[Challenge] Copy every line of the data that contains the string "scene".

━━━ Dataset section

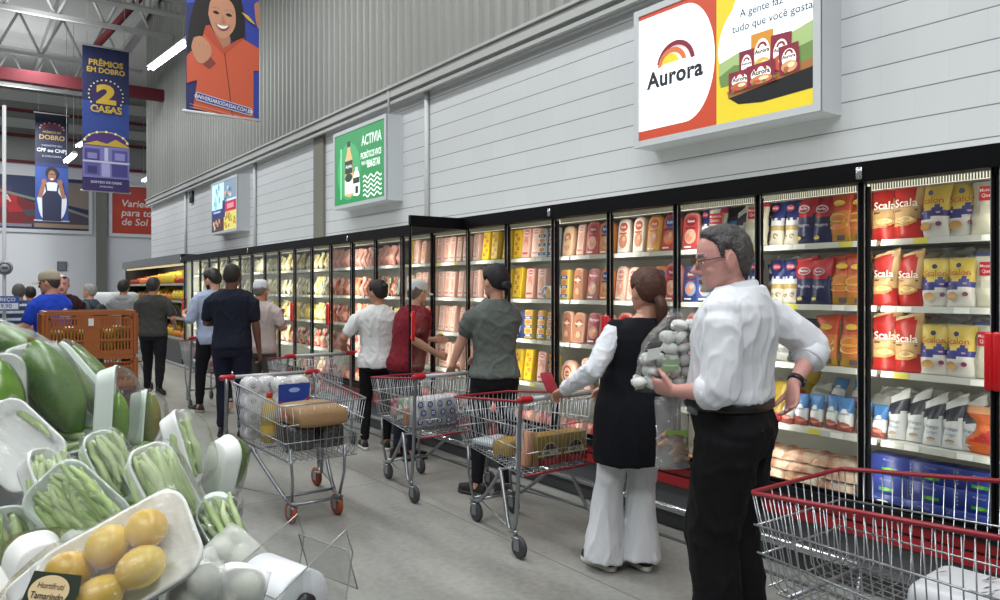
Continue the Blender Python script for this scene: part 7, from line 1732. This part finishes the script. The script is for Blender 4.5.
# --- small wall things
t = thing('wall_notice', 'small dark grey notice on the white back wall', 'notice', (3.24, YB-.03, 2.2)); mb = MB(); mb.box(0, -.02, 0, .33, .03, .36); mb.build('board', mat('#565b62', .5), t); a = Art(); a.step = .003; 
for i in range(4): a.rect(.04, .05+i*.08, .29, .08+i*.08, P('#9aa0a6'))
a.build('lettering', t, (0, -.021, 0), (1, 0, 0), (0, 0, 1))
t = thing('alarm_box', 'small black alarm box high on the block wall', 'alarm', (4.64, 19.1, 3.6)); mb = MB(); mb.rbox(0, 0, 0, .06, .25, .28, .015, 2); mb.build('case', mat('#1f2123', .5), t); mb = MB(); mb.tube([(-.01, .12, .10), (.0, .12, .10)], .05, 12); mb.build('grille', mat('#3a3c3e', .5), t)
t = thing('round_sign', 'round grey sign on the pole near the picture edge', 'sign', (.40, 8.93, 1.72)); mb = MB(); mb.tube([(0, 0, 0), (0, .012, 0)], .072, 24); mb.build('disc', mat('#8f9498', .4), t); a = Art(); a.step = .001; a.arc(0, 0, .045, .055, P('#3e4246'), 0, 2*PI-.01); a.rect(-.025, -.012, .025, .012, P('#4a4e52')); a.build('symbol', t, (0, -.001, 0), (1, 0, 0), (0, 0, 1))
t = thing('price_sign', 'small blue and white price sign at the picture edge', 'sign', (.30, 8.86, 1.30)); mb = MB(); mb.box(0, 0, 0, .22, .012, .14); mb.build('card', mat('#34508f', .4), t); a = Art(); a.step = .001; a.rect(.01, .01, .21, .07, P('#c9ced8')); a.text('PREÇO', .11, .105, .05, P('#d5dae6'), .01); a.text('9,90', .11, .04, .055, P('#34508f'), .01); a.build('lettering', t, (0, -.001, 0), (1, 0, 0), (0, 0, 1))
# ================================================================ lighting
w = bpy.data.worlds.new('hall_air'); scene.world = w; w.use_nodes = True
w.node_tree.nodes['Background'].inputs['Color'].default_value = (.93, .97, 1, 1); w.node_tree.nodes['Background'].inputs['Strength'].default_value = .22
for i, (x, y) in enumerate(((1.6, -3), (-2.7, -2.6), (1.6, 2.5), (1.6, 8.0), (1.6, 14), (1.6, 20.5), (-4.5, 0), (-4.5, 7), (-4.5, 14), (-4.5, 21), (1.6, 28), (-4.5, 28))):  # second position is an added lamp behind the camera for glints on tray wrap
    area('hall_and_fill_light', (x, y, 7.3), (0, 0, 0), .5, 4.0, 420 if y > 25 else 205, (.96, .98, 1))
    area('hall_and_fill_light', (x, y, 7.4), (PI, 0, 0), .5, 4.0, 80, (.96, .98, 1))  # upward fill added to lighten the roof and trusses
scene.cycles.use_denoising = True
scene.cycles.max_bounces = 8; scene.cycles.transparent_max_bounces = 24; scene.cycles.glossy_bounces = 4; scene.cycles.diffuse_bounces = 3
scene.cycles.sample_clamp_indirect = 6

━━━━━━

[Correct output]
Continue the Blender Python script for this scene: part 7, from line 1732. This part finishes the script. The script is for Blender 4.5.
w = bpy.data.worlds.new('hall_air'); scene.world = w; w.use_nodes = True
scene.cycles.use_denoising = True
scene.cycles.max_bounces = 8; scene.cycles.transparent_max_bounces = 24; scene.cycles.glossy_bounces = 4; scene.cycles.diffuse_bounces = 3
scene.cycles.sample_clamp_indirect = 6